> _Exercise brief_: Repeat every line below exactly as it reads.

▬▬▬▬▬▬▬▬▬▬

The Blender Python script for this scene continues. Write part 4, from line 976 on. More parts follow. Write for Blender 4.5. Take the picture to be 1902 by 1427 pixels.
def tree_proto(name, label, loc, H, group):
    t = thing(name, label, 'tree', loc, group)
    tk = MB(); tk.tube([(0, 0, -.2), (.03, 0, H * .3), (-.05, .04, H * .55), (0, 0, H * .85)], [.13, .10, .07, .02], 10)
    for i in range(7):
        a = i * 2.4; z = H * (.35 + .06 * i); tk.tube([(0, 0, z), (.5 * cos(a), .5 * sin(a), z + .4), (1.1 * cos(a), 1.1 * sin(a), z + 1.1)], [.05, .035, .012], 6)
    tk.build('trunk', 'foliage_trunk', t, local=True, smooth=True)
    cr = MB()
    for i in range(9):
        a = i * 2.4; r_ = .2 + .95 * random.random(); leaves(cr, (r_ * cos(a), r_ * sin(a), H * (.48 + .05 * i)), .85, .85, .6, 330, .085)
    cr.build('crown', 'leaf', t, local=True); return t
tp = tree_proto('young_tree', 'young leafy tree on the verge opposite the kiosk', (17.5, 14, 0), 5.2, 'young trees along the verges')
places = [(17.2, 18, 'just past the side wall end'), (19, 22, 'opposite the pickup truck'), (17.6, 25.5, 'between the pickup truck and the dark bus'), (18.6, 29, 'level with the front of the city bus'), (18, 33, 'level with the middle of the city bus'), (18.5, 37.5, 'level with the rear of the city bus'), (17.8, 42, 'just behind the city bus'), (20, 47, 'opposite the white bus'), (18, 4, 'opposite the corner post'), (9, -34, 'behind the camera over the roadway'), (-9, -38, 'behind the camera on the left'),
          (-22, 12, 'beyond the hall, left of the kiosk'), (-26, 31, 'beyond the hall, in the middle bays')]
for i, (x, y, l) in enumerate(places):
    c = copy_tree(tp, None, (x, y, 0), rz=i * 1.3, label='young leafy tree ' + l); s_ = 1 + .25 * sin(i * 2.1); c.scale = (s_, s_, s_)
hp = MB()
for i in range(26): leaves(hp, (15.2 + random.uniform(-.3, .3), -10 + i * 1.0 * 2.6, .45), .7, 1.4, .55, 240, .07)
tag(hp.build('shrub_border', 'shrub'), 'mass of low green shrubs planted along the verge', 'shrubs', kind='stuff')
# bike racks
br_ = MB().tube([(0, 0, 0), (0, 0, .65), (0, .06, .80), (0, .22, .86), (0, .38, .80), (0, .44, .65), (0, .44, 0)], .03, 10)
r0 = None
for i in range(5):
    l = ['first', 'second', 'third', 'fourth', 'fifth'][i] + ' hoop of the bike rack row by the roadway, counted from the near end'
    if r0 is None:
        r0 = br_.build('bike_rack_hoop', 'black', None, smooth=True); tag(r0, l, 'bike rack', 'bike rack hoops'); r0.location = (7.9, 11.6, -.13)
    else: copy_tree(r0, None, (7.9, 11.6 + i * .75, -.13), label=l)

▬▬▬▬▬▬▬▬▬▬

> _Solution below_:
The Blender Python script for this scene continues. Write part 4, from line 976 on. More parts follow. Write for Blender 4.5. Take the picture to be 1902 by 1427 pixels.
def tree_proto(name, label, loc, H, group):
    t = thing(name, label, 'tree', loc, group)
    tk = MB(); tk.tube([(0, 0, -.2), (.03, 0, H * .3), (-.05, .04, H * .55), (0, 0, H * .85)], [.13, .10, .07, .02], 10)
    for i in range(7):
        a = i * 2.4; z = H * (.35 + .06 * i); tk.tube([(0, 0, z), (.5 * cos(a), .5 * sin(a), z + .4), (1.1 * cos(a), 1.1 * sin(a), z + 1.1)], [.05, .035, .012], 6)
    tk.build('trunk', 'foliage_trunk', t, local=True, smooth=True)
    cr = MB()
    for i in range(9):
        a = i * 2.4; r_ = .2 + .95 * random.random(); leaves(cr, (r_ * cos(a), r_ * sin(a), H * (.48 + .05 * i)), .85, .85, .6, 330, .085)
    cr.build('crown', 'leaf', t, local=True); return t
tp = tree_proto('young_tree', 'young leafy tree on the verge opposite the kiosk', (17.5, 14, 0), 5.2, 'young trees along the verges')
places = [(17.2, 18, 'just past the side wall end'), (19, 22, 'opposite the pickup truck'), (17.6, 25.5, 'between the pickup truck and the dark bus'), (18.6, 29, 'level with the front of the city bus'), (18, 33, 'level with the middle of the city bus'), (18.5, 37.5, 'level with the rear of the city bus'), (17.8, 42, 'just behind the city bus'), (20, 47, 'opposite the white bus'), (18, 4, 'opposite the corner post'), (9, -34, 'behind the camera over the roadway'), (-9, -38, 'behind the camera on the left'),
          (-22, 12, 'beyond the hall, left of the kiosk'), (-26, 31, 'beyond the hall, in the middle bays')]
for i, (x, y, l) in enumerate(places):
    c = copy_tree(tp, None, (x, y, 0), rz=i * 1.3, label='young leafy tree ' + l); s_ = 1 + .25 * sin(i * 2.1); c.scale = (s_, s_, s_)
hp = MB()
for i in range(26): leaves(hp, (15.2 + random.uniform(-.3, .3), -10 + i * 1.0 * 2.6, .45), .7, 1.4, .55, 240, .07)
tag(hp.build('shrub_border', 'shrub'), 'mass of low green shrubs planted along the verge', 'shrubs', kind='stuff')
# bike racks
br_ = MB().tube([(0, 0, 0), (0, 0, .65), (0, .06, .80), (0, .22, .86), (0, .38, .80), (0, .44, .65), (0, .44, 0)], .03, 10)
r0 = None
for i in range(5):
    l = ['first', 'second', 'third', 'fourth', 'fifth'][i] + ' hoop of the bike rack row by the roadway, counted from the near end'
    if r0 is None:
        r0 = br_.build('bike_rack_hoop', 'black', None, smooth=True); tag(r0, l, 'bike rack', 'bike rack hoops'); r0.location = (7.9, 11.6, -.13)
    else: copy_tree(r0, None, (7.9, 11.6 + i * .75, -.13), label=l)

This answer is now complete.